_STATED TASK_
Retype the listing below line for line, but only from the line with "What Blender Python" down to the line with "sc.camera = cam", inclusive. Pictures stay out.

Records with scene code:
--

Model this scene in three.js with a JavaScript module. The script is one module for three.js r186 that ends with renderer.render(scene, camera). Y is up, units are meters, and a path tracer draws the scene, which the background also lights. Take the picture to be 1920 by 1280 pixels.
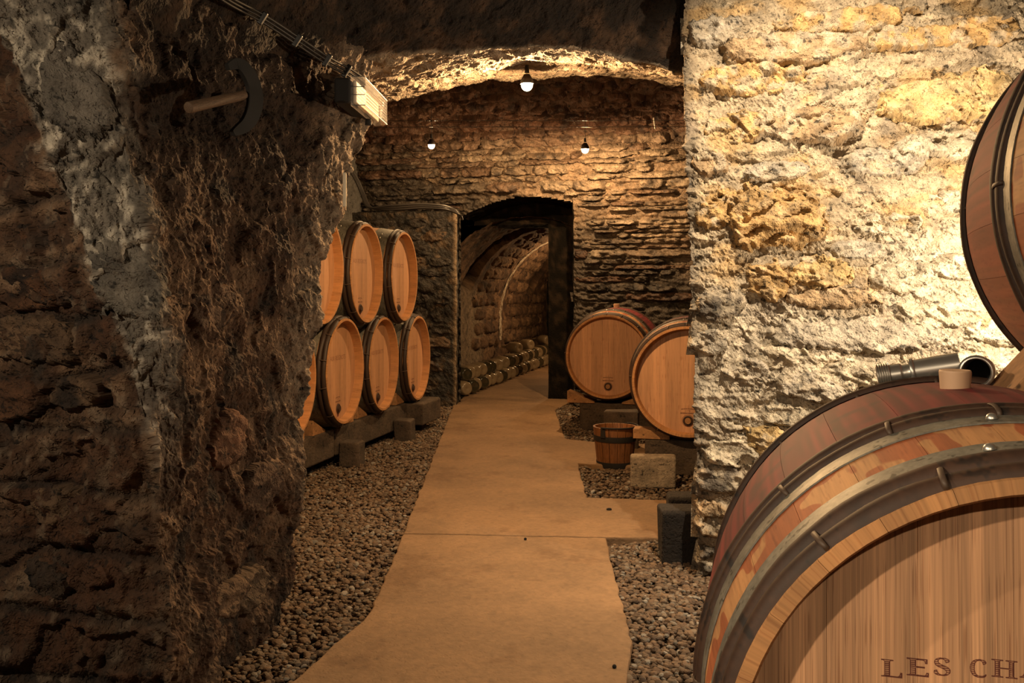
import * as THREE from 'three';
import { createNoise3D } from 'simplex-noise';
import { mergeGeometries } from 'three/addons/utils/BufferGeometryUtils.js';
import { RoundedBoxGeometry } from 'three/addons/geometries/RoundedBoxGeometry.js';

// ---------------------------------------------------------------- camera, sky, lights, exposure
const scene = new THREE.Scene();
scene.background = new THREE.Color(0x000000);
const F = 1700, CX = 960, CY = 545;                       // focal length and vanishing point in pixels of the 1920 x 1280 frame
const camera = new THREE.PerspectiveCamera(2 * Math.atan(640 / F) * 180 / Math.PI, 1.5, 0.02, 60);
camera.position.set(0, 1, 0);
camera.lookAt(0, 1, -1);
camera.setViewOffset(1920, 1280, 0, 640 - CY, 1920, 1280);   // the lens is shifted down, walls stay upright
const renderer = new THREE.WebGLRenderer();
renderer.toneMapping = THREE.LinearToneMapping;
renderer.toneMappingExposure = 1.0;
renderer.shadowMap.enabled = true;
const WARM = new THREE.Color().setRGB(1, 0.60, 0.27), SOFT = new THREE.Color().setRGB(1, 0.79, 0.54);
// every lamp: [pixel x, pixel y, depth] or a world position, what it looks like; each is built with its bulb by makeLamp below
const LAMPS = [
  { at: [988, 160, 3.75], power: 10, color: WARM, r: 0.024, kind: 'spot', cut: 0.22 },
  { at: [809, 273, 7.0], power: 3.6, color: WARM, r: 0.026, kind: 'spot', cut: 0.2 },
  { at: [1097, 281, 7.0], power: 9.5, color: WARM, r: 0.028, kind: 'spot', cut: 0.2 },
  { world: [0.98, 1.22, -11.2], power: 3.0, color: WARM, r: 0.03, kind: 'bare' },
  { world: [0.78, 2.18, -2.25], power: 13.5, color: SOFT, r: 0.024, kind: 'spot', cut: 0.3, aim: [1.05, 1.2, -3.05], cone: 0.92 },
  { world: [1.62, 1.02, -2.45], power: 5.0, color: SOFT, r: 0.026, kind: 'bare' },
  { world: [-0.55, 1.30, -0.10], power: 3.0, color: SOFT, r: 0.03, kind: 'spot', cut: 0.25, aim: [0.42, 0.62, -0.82], cone: 0.52 },
  { world: [0.05, 1.45, 0.55], power: 2.3, color: SOFT, r: 0.03, kind: 'spot', cut: 0.25, aim: [0.48, 0.58, -0.82], cone: 0.36 },
  { world: [-1.60, 1.74, -0.55], power: 5.5, color: SOFT, r: 0.03, kind: 'spot', cut: 0.06 },
];

// ---------------------------------------------------------------- helpers
let seed = 12345;
const rnd = () => { seed = (seed + 0x6D2B79F5) | 0; let t = Math.imul(seed ^ (seed >>> 15), 1 | seed); t = (t + Math.imul(t ^ (t >>> 7), 61 | t)) ^ t; return ((t ^ (t >>> 14)) >>> 0) / 4294967296; };
const rr = (a, b) => a + (b - a) * rnd();
const n3 = createNoise3D(rnd);
const V = (x, y, z) => new THREE.Vector3(x, y, z);
const clamp = (x, a = 0, b = 1) => Math.min(b, Math.max(a, x));
const sst = (a, b, x) => { const t = clamp((x - a) / (b - a)); return t * t * (3 - 2 * t); };
const lerp = (a, b, t) => a + (b - a) * t;
const mix3 = (a, b, t) => [lerp(a[0], b[0], t), lerp(a[1], b[1], t), lerp(a[2], b[2], t)];
const fbm = (x, y, z, f, oct = 4, gain = 0.5) => { let s = 0, a = 1, t = 0; for (let i = 0; i < oct; i++) { s += a * n3(x * f, y * f, z * f); t += a; a *= gain; f *= 2.03; } return s / t; };
const ridge = (x, y, z) => 1 - Math.abs(n3(x, y, z));
const at = (px, py, d) => V((px - CX) / F * d, 1 - (py - CY) / F * d, -d);       // a point seen at a pixel, at a depth
const ground = (px, py) => at(px, py, F / (py - CY));                            // a point of the floor
const AL = 14 * Math.PI / 180, ca = Math.cos(AL), sa = Math.sin(AL);             // the cellar's own grid is turned by 14 degrees
const PQ = (p, q, y) => V(p * ca + q * sa, y, p * sa - q * ca);                  // p: along its cross walls, q: away from the camera
const E1 = V(ca, 0, sa), E2 = V(sa, 0, -ca), UPV = V(0, 1, 0);

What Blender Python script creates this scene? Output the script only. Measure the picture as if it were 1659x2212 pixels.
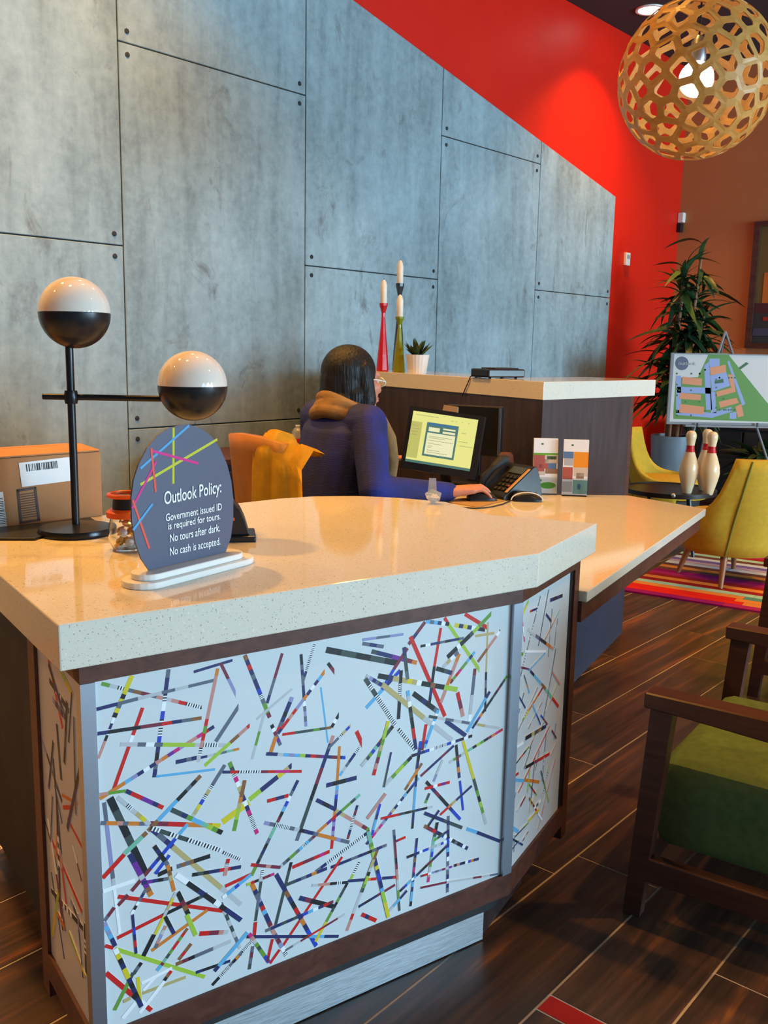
import bpy, bmesh, math, random
from mathutils import Vector, Matrix
random.seed(7)
R = math.radians
for o in list(bpy.data.objects): bpy.data.objects.remove(o, do_unlink=True)
C = bpy.context.scene.collection
sc = bpy.context.scene

# ------------------------------------------------------------------ camera
CAM = Vector((0, 0, 1.25)); FPX = 2026.0; PITCH = R(9.965); ROLL = R(1.09)
fw = Vector((0, math.cos(PITCH), -math.sin(PITCH)))
r0 = Vector((1, 0, 0)); u0 = Vector((0, math.sin(PITCH), math.cos(PITCH)))
rt = r0*math.cos(ROLL) + u0*math.sin(ROLL); up = -r0*math.sin(ROLL) + u0*math.cos(ROLL)
cd = bpy.data.cameras.new('camera'); cam = bpy.data.objects.new('camera', cd); C.objects.link(cam)
cam.matrix_world = Matrix(((rt.x, up.x, -fw.x, CAM.x), (rt.y, up.y, -fw.y, CAM.y), (rt.z, up.z, -fw.z, CAM.z), (0, 0, 0, 1)))
cd.sensor_fit = 'VERTICAL'; cd.sensor_height = 36.0; cd.lens = 36.0*FPX/2212; cd.clip_start = .02
sc.camera = cam

# ------------------------------------------------------------------ world, light, exposure
wd = bpy.data.worlds.new('daylight'); sc.world = wd; wd.use_nodes = True
wd.node_tree.nodes['Background'].inputs[0].default_value = (.62, .82, 1, 1)
wd.node_tree.nodes['Background'].inputs[1].default_value = 1.6
vs = sc.view_settings
vs.view_transform = 'Standard'; vs.look = 'None'; vs.gamma = 1; vs.use_curve_mapping = False
vs.exposure = 0.0

# the back wall runs along WS from P0, WN points from it into the room
PHI = R(48.86); WS = Vector((math.cos(PHI), math.sin(PHI), 0)); WN = Vector((math.sin(PHI), -math.cos(PHI), 0))
P0 = Vector((-1.36, 4.4, 0))
def wpt(s, d, z): return P0 + WS*s + WN*d + Vector((0, 0, z))
S0, S1, DEPTH, CEIL = -4.2, 6.14, 13.0, 3.77

def area(name, loc, aim, sx, sy, power, col, spread=180):
    l = bpy.data.lights.new(name, 'AREA'); l.shape = 'RECTANGLE'; l.size = sx; l.size_y = sy
    l.energy = power; l.color = col; l.spread = R(spread)
    o = bpy.data.objects.new(name, l); C.objects.link(o); o.location = loc
    o.rotation_euler = (Vector(aim)).to_track_quat('-Z', 'Z').to_euler()
    return o
DAY = (.50, .79, 1.0); WARM = (1.0, .47, .09)
# daylight entering through the three storefront windows of the room's front wall
for s, w in ((-1.4, 110), (1.4, 400), (4.2, 950)):
    area('window_daylight', wpt(s, DEPTH-.25, 1.62), -WN, 2.4, 2.5, w, DAY)
# warm recessed ceiling lamps (those in view also get their fixture further down)
SPOTS = [(-1.6, 2.0, 11), (-.3, 1.9, 11), (1.0, 1.9, 8), (-1.6, .8, 48), (-3.0, .7, 22), (0, .8, 30), (3.0, 3.4, 22), (2.4, 5.0, 30), (.6, 4.6, 30), (4.6, 3.0, 20), (4.35, .5, 22)]
for s, d, w in SPOTS:
    area('ceiling_spot', wpt(s, d, CEIL-.03), (0, 0, -1), .14, .14, w, WARM, 105)

# ------------------------------------------------------------------ helpers
def ray(x, y): return fw + rt*((x-829.5)/FPX) - up*((y-1106)/FPX)
def pz(x, y, z): d = ray(x, y); return CAM + d*((z-CAM.z)/d.z)
def py(x, y, Y): d = ray(x, y); return CAM + d*(Y/d.y)
def pl(x, y, p, n): d = ray(x, y); return CAM + d*((p-CAM).dot(n)/d.dot(n))
V = Vector
def xf(o): return Matrix.Translation(o.location) @ Matrix.Rotation(o.rotation_euler[2], 4, 'Z')
class MB:
    def __init__(s): s.bm = bmesh.new()
    def box(s, c, d, rz=0, bev=0, rot=None):
        m = Matrix.Translation(V(c)) @ (rot.to_4x4() if rot else Matrix.Rotation(rz, 4, 'Z')) @ Matrix.Diagonal((d[0], d[1], d[2], 1))
        r = bmesh.ops.create_cube(s.bm, size=1, matrix=m)
        if bev:
            es = {e for v in r['verts'] for e in v.link_edges}
            bmesh.ops.bevel(s.bm, geom=list(es), offset=bev, segments=2, affect='EDGES', profile=.5)
        return s
    def prism(s, pts, z0, z1, bev=0):
        a = [s.bm.verts.new((p[0], p[1], z0)) for p in pts]; b = [s.bm.verts.new((p[0], p[1], z1)) for p in pts]
        n = len(pts); fs = [s.bm.faces.new(a[::-1]), s.bm.faces.new(b)]
        for i in range(n): fs.append(s.bm.faces.new((a[i], a[(i+1) % n], b[(i+1) % n], b[i])))
        bmesh.ops.recalc_face_normals(s.bm, faces=fs)
        if bev:
            es = {e for f in fs for e in f.edges}
            bmesh.ops.bevel(s.bm, geom=list(es), offset=bev, segments=2, affect='EDGES', profile=.5)
        return s
    def slab(s, pts, nrm, th):      # polygon of 3-D points given thickness th along nrm
        a = [s.bm.verts.new(V(p)) for p in pts]; b = [s.bm.verts.new(V(p)+V(nrm)*th) for p in pts]; n = len(pts)
        fs = [s.bm.faces.new(a[::-1]), s.bm.faces.new(b)]
        for i in range(n): fs.append(s.bm.faces.new((a[i], a[(i+1) % n], b[(i+1) % n], b[i])))
        bmesh.ops.recalc_face_normals(s.bm, faces=fs); return s
    def loft(s, rings, cap=True):
        vs = [[s.bm.verts.new(V(p)) for p in r] for r in rings]; fs = []
        for a, b in zip(vs, vs[1:]):
            n = len(a)
            for i in range(n): fs.append(s.bm.faces.new((a[i], a[(i+1) % n], b[(i+1) % n], b[i])))
        if cap: fs += [s.bm.faces.new(vs[0][::-1]), s.bm.faces.new(vs[-1])]
        bmesh.ops.recalc_face_normals(s.bm, faces=fs); return s
    def lathe(s, prof, c=(0, 0, 0), n=28, cap=True):
        c = V(c)
        return s.loft([[c+V((r*math.cos(2*math.pi*i/n), r*math.sin(2*math.pi*i/n), z)) for i in range(n)] for r, z in prof], cap)
    def tube(s, pts, rad, n=10):
        pts = [V(p) for p in pts]; rr = rad if isinstance(rad, (list, tuple)) else [rad]*len(pts); rings = []; ref = None
        for i, p in enumerate(pts):
            t = (pts[min(i+1, len(pts)-1)]-pts[max(i-1, 0)]).normalized()
            if ref is None: ref = t.orthogonal().normalized()
            a = (ref - t*ref.dot(t)).normalized(); ref = a; b = t.cross(a)
            rings.append([p+(a*math.cos(2*math.pi*k/n)+b*math.sin(2*math.pi*k/n))*rr[i] for k in range(n)])
        return s.loft(rings)
    def cap(s, p, q, a, b, n=14):   # tapered limb with round ends
        p, q = V(p), V(q); t = (q-p); L = t.length or 1e-5; t = t/L if L > 1e-4 else V((0, 0, 1)); pts = []; rr = []
        for k in range(4): th = math.pi/2*k/4; pts.append(p-t*a*math.cos(th)); rr.append(max(a*math.sin(th), a*.02))
        pts.append(p); rr.append(a); pts.append(q); rr.append(b)
        for k in range(1, 5): th = math.pi/2*k/4; pts.append(q+t*b*math.sin(th)); rr.append(max(b*math.cos(th), b*.02))
        return s.tube(pts, rr, n)
    def ball(s, c, r, sc3=(1, 1, 1), rz=0, n=20):
        m = Matrix.Translation(V(c)) @ Matrix.Rotation(rz, 4, 'Z') @ Matrix.Diagonal((r*sc3[0], r*sc3[1], r*sc3[2], 1))
        bmesh.ops.create_uvsphere(s.bm, u_segments=n, v_segments=n//2+2, radius=1, matrix=m); return s
def obj(name, mb, m, parent=None, smooth=False, world=True, mats=None):
    bm = mb.bm if isinstance(mb, MB) else mb
    p = parent
    root = parent
    while root is not None and root.parent is not None: root = root.parent
    if root is not None and world: bmesh.ops.transform(bm, matrix=xf(root).inverted(), verts=bm.verts)
    me = bpy.data.meshes.new(name); bm.to_mesh(me); bm.free()
    for x in (mats or [m]): me.materials.append(x)
    if smooth:
        for f in me.polygons: f.use_smooth = True
        if smooth != 'all' and hasattr(me, 'set_sharp_from_angle'): me.set_sharp_from_angle(angle=R(40))
    o = bpy.data.objects.new(name, me); C.objects.link(o)
    if p is not None: o.parent = p
    return o
def tag(o, label, cat, group=None):
    o['label'] = label; o['category'] = cat
    if group: o['group'] = group
    return o
def thing(name, label, cat, loc=(0, 0, 0), rz=0, group=None):
    o = bpy.data.objects.new(name, None); o.empty_display_size = .05; C.objects.link(o)
    o.location = V(loc); o.rotation_euler = (0, 0, rz)
    return tag(o, label, cat, group)
def struct(name, mb, m, **k):
    o = obj(name, mb, m, **k); o['kind'] = 'structure'; return o
def centred(o):                       # move a top-level mesh's origin to the middle of its base
    me = o.data; n = len(me.vertices)
    c = sum((v.co for v in me.vertices), V())/n; c.z = min(v.co.z for v in me.vertices)
    me.transform(Matrix.Translation(-c)); o.location = c; return o
def dup(root, loc, rz, label, group=None):
    r = root.copy(); C.objects.link(r); r.location = V(loc); r.rotation_euler = (0, 0, rz); r['label'] = label
    if group: r['group'] = group
    for ch in list(root.children):
        c = ch.copy(); C.objects.link(c); c.parent = r
        for g in ch.children: d = g.copy(); C.objects.link(d); d.parent = c
    return r

# ------------------------------------------------------------------ materials
def mat(name, col, rough=.5, metal=0, emit=None, est=0, spec=.5, trans=0, ior=1.45, coat=0, alpha=1):
    m = bpy.data.materials.new(name); m.use_nodes = True; b = m.node_tree.nodes['Principled BSDF']
    b.inputs['Base Color'].default_value = (*col, 1); b.inputs['Roughness'].default_value = rough
    b.inputs['Metallic'].default_value = metal; b.inputs['Specular IOR Level'].default_value = spec
    b.inputs['Transmission Weight'].default_value = trans; b.inputs['IOR'].default_value = ior
    b.inputs['Coat Weight'].default_value = coat
    if emit: b.inputs['Emission Color'].default_value = (*emit, 1); b.inputs['Emission Strength'].default_value = est
    m.diffuse_color = (*col, 1)
    return m
class NT:
    def __init__(s, m): s.t = m.node_tree; s.b = s.t.nodes['Principled BSDF']
    def n(s, ty, **k):
        x = s.t.nodes.new(ty)
        for a, v in k.items():
            if a[0] == '_': setattr(x, a[1:], v)
            else: x.inputs[a.replace('_', ' ')].default_value = v
        return x
    def l(s, a, b): s.t.links.new(a, b)
    def coord(s, kind='Object', scale=(1, 1, 1), rot=(0, 0, 0)):
        tc = s.n('ShaderNodeTexCoord'); mp = s.n('ShaderNodeMapping'); mp.inputs['Scale'].default_value = scale; mp.inputs['Rotation'].default_value = rot
        s.l(tc.outputs[kind], mp.inputs['Vector']); return mp.outputs[0]
    def noise(s, vec, scale, detail=4, rough=.55, dist=0):
        x = s.n('ShaderNodeTexNoise'); x.inputs['Scale'].default_value = scale; x.inputs['Detail'].default_value = detail
        x.inputs['Roughness'].default_value = rough; x.inputs['Distortion'].default_value = dist
        if vec: s.l(vec, x.inputs['Vector'])
        return x.outputs['Fac']
    def ramp(s, f, stops, interp='LINEAR'):
        x = s.n('ShaderNodeValToRGB'); x.color_ramp.interpolation = interp; e = x.color_ramp.elements
        while len(e) > 1: e.remove(e[-1])
        e[0].position = stops[0][0]; e[0].color = (*stops[0][1], 1)
        for p, c in stops[1:]: q = e.new(p); q.color = (*c, 1)
        s.l(f, x.inputs[0]); return x.outputs[0]
    def mix(s, f, a, b, mode='MIX'):
        x = s.n('ShaderNodeMix'); x.data_type = 'RGBA'; x.blend_type = mode
        for q, k in ((f, 0), (a, 6), (b, 7)):
            if isinstance(q, (int, float)): x.inputs[k].default_value = q
            elif isinstance(q, tuple): x.inputs[k].default_value = (*q, 1)
            else: s.l(q, x.inputs[k])
        return x.outputs[2]
    def rand(s):
        x = s.n('ShaderNodeObjectInfo'); return x.outputs['Random']
    def bump(s, h, st, dist=.002):
        x = s.n('ShaderNodeBump'); x.inputs['Strength'].default_value = st; x.inputs['Distance'].default_value = dist
        s.l(h, x.inputs['Height']); s.l(x.outputs[0], s.b.inputs['Normal'])
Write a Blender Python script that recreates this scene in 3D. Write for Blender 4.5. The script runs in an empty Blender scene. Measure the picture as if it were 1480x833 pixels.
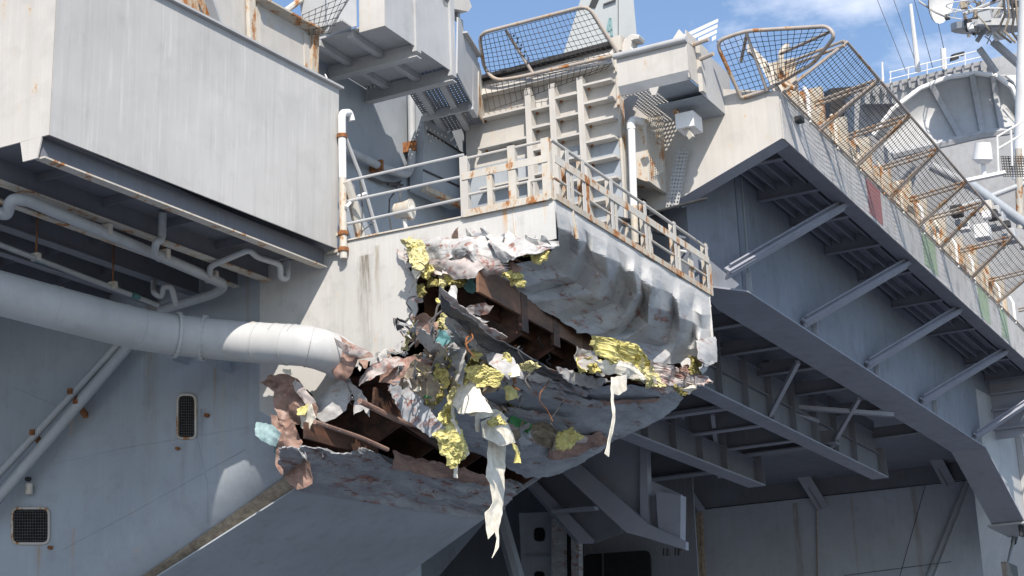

--

_SOLUTION_
What Blender Python script creates this scene? Output the script only. Measure the picture as if it were 1659x2212 pixels.
import bpy, bmesh, math, random
from mathutils import Vector, Matrix
random.seed(7)
R = math.radians
for o in list(bpy.data.objects): bpy.data.objects.remove(o, do_unlink=True)
C = bpy.context.scene.collection
sc = bpy.context.scene

# ------------------------------------------------------------------ camera
CAM = Vector((0, 0, 1.25)); FPX = 2026.0; PITCH = R(9.965); ROLL = R(1.09)
fw = Vector((0, math.cos(PITCH), -math.sin(PITCH)))
r0 = Vector((1, 0, 0)); u0 = Vector((0, math.sin(PITCH), math.cos(PITCH)))
rt = r0*math.cos(ROLL) + u0*math.sin(ROLL); up = -r0*math.sin(ROLL) + u0*math.cos(ROLL)
cd = bpy.data.cameras.new('camera'); cam = bpy.data.objects.new('camera', cd); C.objects.link(cam)
cam.matrix_world = Matrix(((rt.x, up.x, -fw.x, CAM.x), (rt.y, up.y, -fw.y, CAM.y), (rt.z, up.z, -fw.z, CAM.z), (0, 0, 0, 1)))
cd.sensor_fit = 'VERTICAL'; cd.sensor_height = 36.0; cd.lens = 36.0*FPX/2212; cd.clip_start = .02
sc.camera = cam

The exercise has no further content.